Dataset rows:
————————
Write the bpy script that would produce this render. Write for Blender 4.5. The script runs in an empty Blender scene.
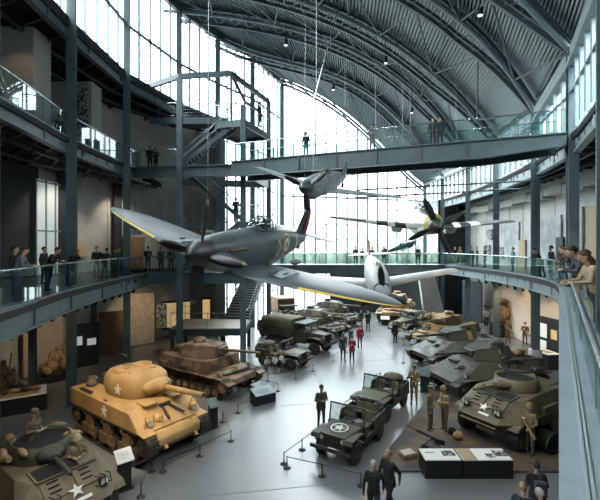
import bpy, bmesh, math, random
from mathutils import Vector, Matrix
R = math.radians
random.seed(7)
scn = bpy.context.scene
COL = scn.collection
HZ, F, CZ = 246.0, 400.0, 7.5          # horizon row, focal length in pixels, eye height

def G(px, py):                          # a point of the ground floor seen at that place
    s = (py - HZ) / CZ
    return ((px - 300) / s, F / s)
def V(*a): return Vector(a)

# ---------------------------------------------------------------- materials
MATS = {}
def mat(name, c, rough=.6, metal=0., c2=None, scale=3., bump=0., spec=.5, lo=.4, hi=.6, emit=None, estr=1., detail=4., stretch=None):
    if name in MATS: return MATS[name]
    m = bpy.data.materials.new(name); m.use_nodes = True
    nt = m.node_tree; b = nt.nodes['Principled BSDF']
    b.inputs['Base Color'].default_value = (*c, 1); b.inputs['Roughness'].default_value = rough
    b.inputs['Metallic'].default_value = metal; b.inputs['Specular IOR Level'].default_value = spec
    if emit:
        b.inputs['Emission Color'].default_value = (*emit, 1); b.inputs['Emission Strength'].default_value = estr
    if c2 or bump:
        tc = nt.nodes.new('ShaderNodeTexCoord'); mp = nt.nodes.new('ShaderNodeMapping')
        nt.links.new(tc.outputs['Object'], mp.inputs[0])
        if stretch: mp.inputs['Scale'].default_value = stretch
        n = nt.nodes.new('ShaderNodeTexNoise'); n.inputs['Scale'].default_value = scale; n.inputs['Detail'].default_value = detail
        nt.links.new(mp.outputs[0], n.inputs['Vector'])
        if c2:
            r = nt.nodes.new('ShaderNodeValToRGB'); r.color_ramp.elements[0].position = lo; r.color_ramp.elements[1].position = hi
            r.color_ramp.elements[0].color = (*c, 1); r.color_ramp.elements[1].color = (*c2, 1)
            nt.links.new(n.outputs[0], r.inputs[0]); nt.links.new(r.outputs[0], b.inputs['Base Color'])
        if bump:
            bp = nt.nodes.new('ShaderNodeBump'); bp.inputs['Strength'].default_value = bump; bp.inputs['Distance'].default_value = .02
            nt.links.new(n.outputs[0], bp.inputs['Height']); nt.links.new(bp.outputs[0], b.inputs['Normal'])
    MATS[name] = m
    return m
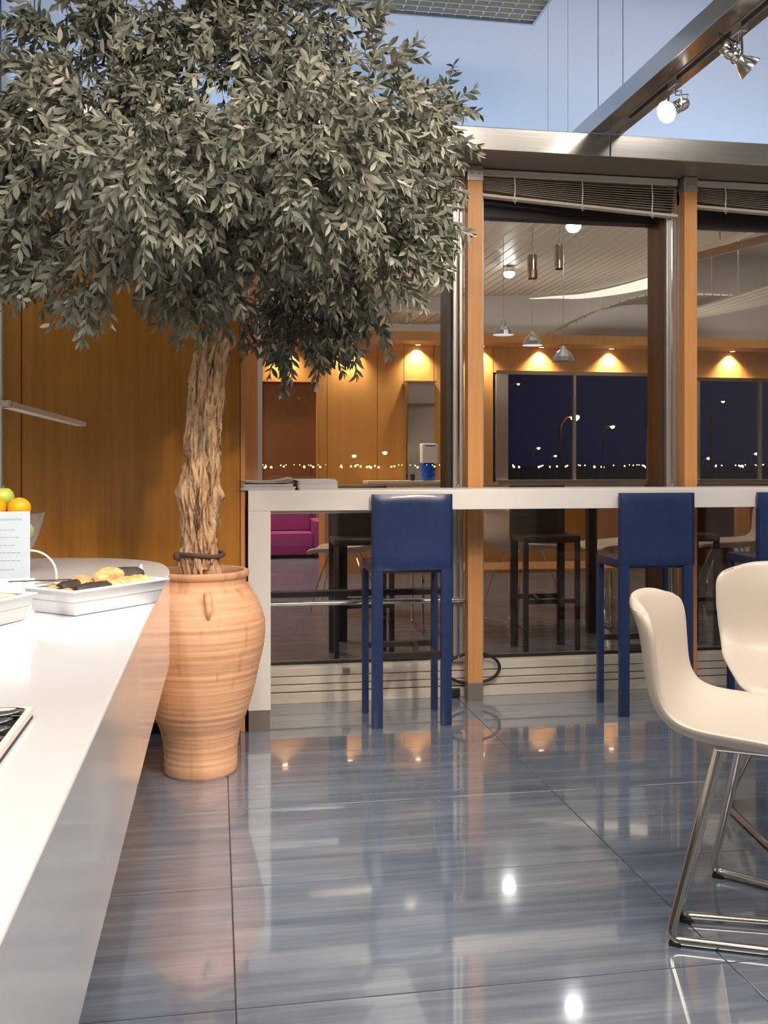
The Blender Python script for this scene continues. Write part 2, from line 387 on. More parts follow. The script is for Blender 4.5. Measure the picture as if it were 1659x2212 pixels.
blind(2.39, 3.42, .09, .12, 'raised beige venetian blind at the right edge, right of second beech post')

# ------------------------------------------------------------------ ceiling beam, grille
bm_ = struct('trim_8')
MB().box(1.728, 1.803, -3.9, 4.60, 2.701, 2.785, .002).build('beam_body', M['steel'], bm_)
MB().box(1.843, 1.888, -3.9, 4.60, 2.701, 2.785, .002).build('beam_body', M['steel'], bm_)
MB().box(1.803, 1.843, -3.9, 4.60, 2.729, 2.785).build('beam_core', M['steel_grey'], bm_)
MB().box(1.803, 1.811, -3.9, 4.12, 2.697, 2.729).build('track_lip', M['alu'], bm_)
MB().box(1.835, 1.843, -3.9, 4.12, 2.697, 2.729).build('track_lip', M['alu'], bm_)
MB().box(1.811, 1.835, -3.9, 4.12, 2.724, 2.7285).build('track_slot', M['black'], bm_)
MB().box(1.803, 1.843, 4.12, 4.60, 2.7015, 2.729).build('cover_strip', M['alu'], bm_)

gr = empty('ceiling_grille', (.5, 3.8, 3.2), 0, 'suspended beige egg-crate ceiling grille above the olive tree', 'ceiling grille')
X0, X1, Y0, Y1 = -.42, .953, -.75, .56
MB().box(X0, X1, Y1, Y1 + .012, -.0, .07).build('rim', M['alu'], gr)
MB().box(X1, X1 + .012, Y0, Y1 + .012, -.0, .07).build('rim', M['alu'], gr)
MB().box(X0 - .012, X0, Y0, Y1 + .012, -.0, .07).build('rim', M['alu'], gr)
MB().box(X0, X1, Y0 - .012, Y0, -.0, .07).build('rim', M['alu'], gr)
bl = MB().box(-.002, .002, Y0, Y1, .012, .055).build('slat', M['grille'], gr); bl.location = (X1 - .062, 0, 0)
for i in range(2, 22):
    c = bl.copy(); COL.objects.link(c); c.parent = gr; c.location = (X1 - .062 * i, 0, 0)
bl = MB().box(X0, X1, -.002, .002, .004, .05).build('cross_slat', M['grille'], gr); bl.location = (0, Y1 - .03, 0)
for i in range(2, 26):
    c = bl.copy(); COL.objects.link(c); c.parent = gr; c.location = (0, Y1 - .05 * i + .02, 0)
MB().box(X0, X1, Y0, Y1, .075, .085).build('back_plate', mat('grille_backing', (.55, .48, .40), .8), gr)
for x, y in ((X0 + .1, Y0 + .1), (X1 - .1, Y0 + .1), (X0 + .1, Y1 - .1), (X1 - .1, Y1 - .1)):
    MB().tube([(x, y, .085), (x, y, .6)], .002, 6).build('hanger_wire', M['alu'], gr)

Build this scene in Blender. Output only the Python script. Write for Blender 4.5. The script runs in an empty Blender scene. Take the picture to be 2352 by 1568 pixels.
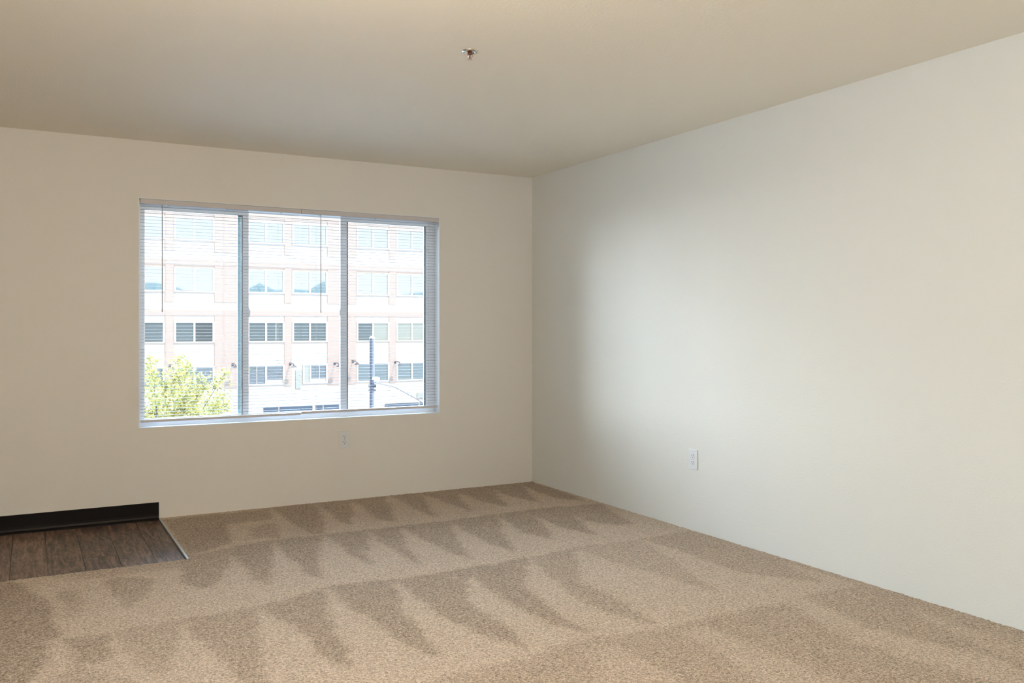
import bpy, bmesh, math, random
import numpy as np
from mathutils import Vector, Matrix
random.seed(4)
rng = np.random.default_rng(7)
S = bpy.context.scene
C = S.collection
PI = math.pi

# ------------------------------------------------------------------ camera
CAM = Vector((-3.5585, -6.0888, 1.2336)); YAW = math.radians(28.996)
FPX = 2012.7; HOR = 753.0
FW = Vector((math.sin(YAW), math.cos(YAW), 0)); RT = Vector((math.cos(YAW), -math.sin(YAW), 0))
cam = bpy.data.cameras.new('camera'); co = bpy.data.objects.new('camera', cam); C.objects.link(co)
co.location = CAM; co.rotation_euler = (PI/2, 0, -YAW)
cam.sensor_width = 36; cam.sensor_fit = 'HORIZONTAL'; cam.lens = FPX/2352*36
cam.shift_y = -(784-HOR)/2352; cam.clip_end = 2000; cam.clip_start = 0.05
S.camera = co

def ray(px, py):
    return FW + RT*((px-1176)/FPX) + Vector((0, 0, 1))*((HOR-py)/FPX)
def aty(px, py, Y=0.0):            # point of a measured sight line on the plane y = Y
    d = ray(px, py); return CAM + d*((Y-CAM.y)/d.y)
def atx(px, py, X=0.0):
    d = ray(px, py); return CAM + d*((X-CAM.x)/d.x)
def atz(px, py, Z=0.0):
    d = ray(px, py); return CAM + d*((Z-CAM.z)/d.z)

# ------------------------------------------------------------------ materials
def mat(name, col, rough=0.6, metal=0.0, spec=0.5):
    m = bpy.data.materials.new(name); m.use_nodes = True
    b = m.node_tree.nodes['Principled BSDF']
    b.inputs['Base Color'].default_value = (*col, 1); b.inputs['Roughness'].default_value = rough
    b.inputs['Metallic'].default_value = metal; b.inputs['Specular IOR Level'].default_value = spec
    return m
def nd(m, t, **k):
    n = m.node_tree.nodes.new(t)
    for a, v in k.items(): setattr(n, a, v)
    return n
def lk(m, a, b): m.node_tree.links.new(a, b)
def objco(m): return nd(m, 'ShaderNodeTexCoord').outputs['Object']
def noise(m, vec, scale, detail=2, rough=0.5):
    n = nd(m, 'ShaderNodeTexNoise'); n.inputs['Scale'].default_value = scale
    n.inputs['Detail'].default_value = detail; n.inputs['Roughness'].default_value = rough
    lk(m, vec, n.inputs['Vector']); return n
def bump(m, h, strength, dist):
    b = nd(m, 'ShaderNodeBump'); b.inputs['Strength'].default_value = strength; b.inputs['Distance'].default_value = dist
    lk(m, h, b.inputs['Height']); lk(m, b.outputs['Normal'], m.node_tree.nodes['Principled BSDF'].inputs['Normal'])
def plaster(name, col, scale, st, dist):
    m = mat(name, col, 0.62, spec=0.35)
    v = objco(m); n = noise(m, v, scale, 3, 0.55); bump(m, n.outputs['Fac'], st, dist); return m

M = {}
M['wall'] = plaster('cream_wall_paint', (0.81, 0.765, 0.715), 105, 0.6, 0.0016)
M['wallR'] = plaster('wall_paint_bluish_light', (0.765, 0.755, 0.705), 105, 0.6, 0.0016)  # same paint as the other walls; bluish daylight is put into its colour
M['ceil'] = plaster('ceiling_paint', (0.92, 0.865, 0.755), 75, 0.45, 0.003)
M['white'] = mat('white_vinyl', (0.90, 0.91, 0.93), 0.35)
M['reveal'] = mat('white_reveal_paint', (0.82, 0.84, 0.86), 0.5)
M['blind'] = mat('white_blind_metal', (0.44, 0.43, 0.44), 0.5, spec=0.3)
M['rail'] = mat('warm_white_blind_rail', (0.62, 0.58, 0.59), 0.45)
M['cord'] = mat('white_cord', (0.8, 0.8, 0.8), 0.8)
M['wand'] = mat('smoky_clear_wand', (0.30, 0.29, 0.29), 0.2)
M['channel'] = mat('grey_green_glazing_channel', (0.30, 0.38, 0.39), 0.5)
M['gasket'] = mat('dark_gasket', (0.06, 0.065, 0.07), 0.6)
M['plate'] = mat('white_outlet_plastic', (0.76, 0.77, 0.79), 0.3)
M['slot'] = mat('dark_slot', (0.02, 0.02, 0.02), 0.6)
M['screw'] = mat('painted_screw', (0.5, 0.5, 0.5), 0.35, 0.6)
M['chrome'] = mat('chrome', (0.75, 0.72, 0.68), 0.22, 1.0)
M['brass'] = mat('bronze_sprinkler_body', (0.22, 0.10, 0.07), 0.35, 0.8)
M['bulb'] = mat('red_glass_bulb', (0.25, 0.01, 0.01), 0.1)
M['base'] = mat('black_brown_cove_base', (0.009, 0.006, 0.006), 0.33, spec=0.13)
M['strip'] = mat('brushed_metal_strip', (0.50, 0.55, 0.58), 0.35, 0.8)
M['slab'] = mat('subfloor', (0.4, 0.35, 0.3), 0.9)
M['fwhite'] = mat('white_facade_panel', (0.68, 0.54, 0.445), 0.8)
M['fpink'] = mat('pink_facade_panel', (0.54, 0.385, 0.315), 0.8)
M['fframe'] = mat('white_window_frame', (0.62, 0.50, 0.42), 0.6)
M['lamp'] = mat('grey_lamp_metal', (0.13, 0.105, 0.105), 0.5)
M['pole'] = mat('grey_street_pole', (0.20, 0.20, 0.25), 0.5)
M['dpole'] = mat('dark_conduit', (0.05, 0.05, 0.07), 0.5)
M['asphalt'] = mat('pale_asphalt', (0.30, 0.30, 0.30), 0.9)
M['bark'] = mat('grey_brown_bark', (0.16, 0.12, 0.08), 0.9)
M['hill'] = mat('blue_green_hill', (0.045, 0.055, 0.05), 1.0)
M['ext'] = mat('exterior_render', (0.30, 0.29, 0.27), 0.9)
def leafmat(name, a, b):
    m = mat(name, a, 0.55); v = nd(m, 'ShaderNodeAttribute'); v.attribute_name = 'tone'
    r = nd(m, 'ShaderNodeValToRGB'); r.color_ramp.elements[0].color = (*a, 1); r.color_ramp.elements[1].color = (*b, 1)
    lk(m, v.outputs['Fac'], r.inputs['Fac']); lk(m, r.outputs['Color'], m.node_tree.nodes['Principled BSDF'].inputs['Base Color'])
    bs = m.node_tree.nodes['Principled BSDF']
    tr = nd(m, 'ShaderNodeBsdfTranslucent'); lk(m, r.outputs['Color'], tr.inputs['Color'])
    mx = nd(m, 'ShaderNodeMixShader'); mx.inputs[0].default_value = 0.45
    lk(m, bs.outputs[0], mx.inputs[1]); lk(m, tr.outputs[0], mx.inputs[2])
    lk(m, mx.outputs[0], m.node_tree.nodes['Material Output'].inputs['Surface']); return m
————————
Aim of the exercise
Output exactly those lines that lie from the line with "The Blender Python" through the line with "blind(2.39, 3.42, .09, .12, 'raised", with both of those lines included.

Solution to the exercise
The Blender Python script for this scene continues. Write part 2, from line 387 on. More parts follow. The script is for Blender 4.5. Measure the picture as if it were 1659x2212 pixels.
blind(2.39, 3.42, .09, .12, 'raised beige venetian blind at the right edge, right of second beech post')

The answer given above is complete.